I need help with the following question
Determine the dimensions of the window with the maximum area, if the perimeter of the window is $800$cm.
I have made a diagram of the window that was given to us. Please excuse my bad paint skills :)

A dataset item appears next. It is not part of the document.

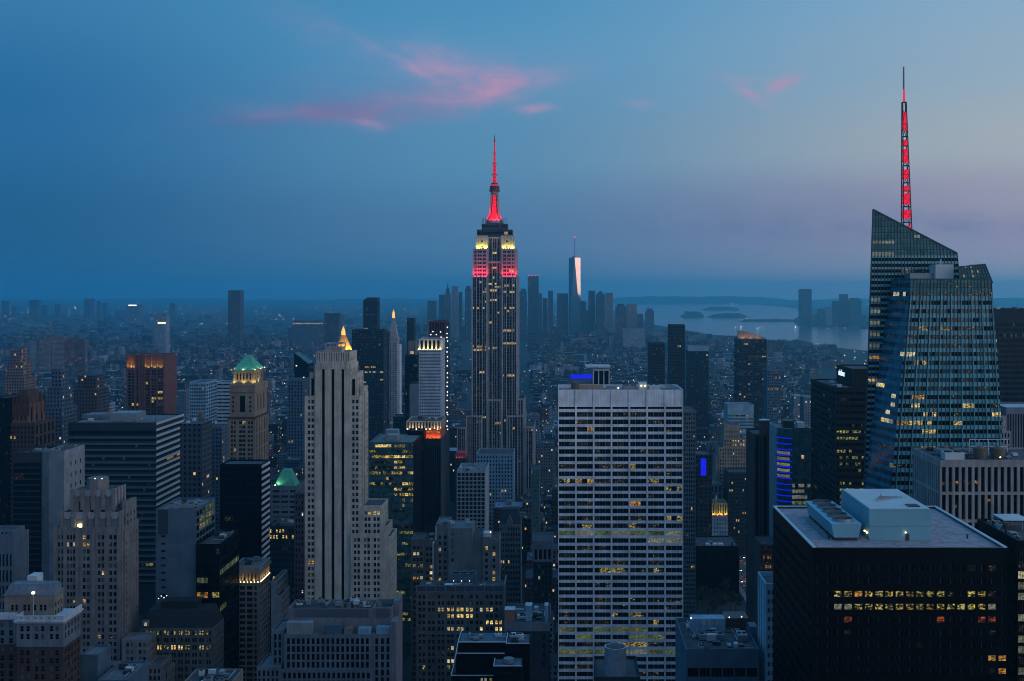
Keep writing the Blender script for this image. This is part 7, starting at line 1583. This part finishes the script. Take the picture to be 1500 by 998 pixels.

I have done following work
$$ A_c = \frac{\pi r^2}{2} \\ A_r = lw \\ P = 2l + w + \pi w$$
Rearranging the perimeter equation for length
$$\begin{align}
&800 = 2l + w + \pi w \\
&\frac{800-2w-\pi w}{2} = l \\
&\frac{400-w-\pi w}{2} = l
\end{align}$$
Subbing $l$ into the Area equation
$$\begin{align}
&A(x) = lw + \frac{\pi w^2}{2} \\
&A(x) = \left(\frac{400-w-\pi w}{2}\right)(w) + \frac{\pi w^2}{2}\\
&A(x) = 400w-w^2\\
&A'(x) = 400-2w\\
&w = 200
\end{align}$$
The answer is supposed to be $86.2$ = $r$ and $h$ = $178.2$. Please point me the correct direction, I think I am making a really silly mistake with this one.
Thanks!
Best Answer
Between $\frac{800-2w-\pi w}{2} = l \\ \text { and } \frac{400-w-\pi w}{2} = l $
you didn't divide $\pi w$ or $l$ by $2$ when you divided the first two terms by $2$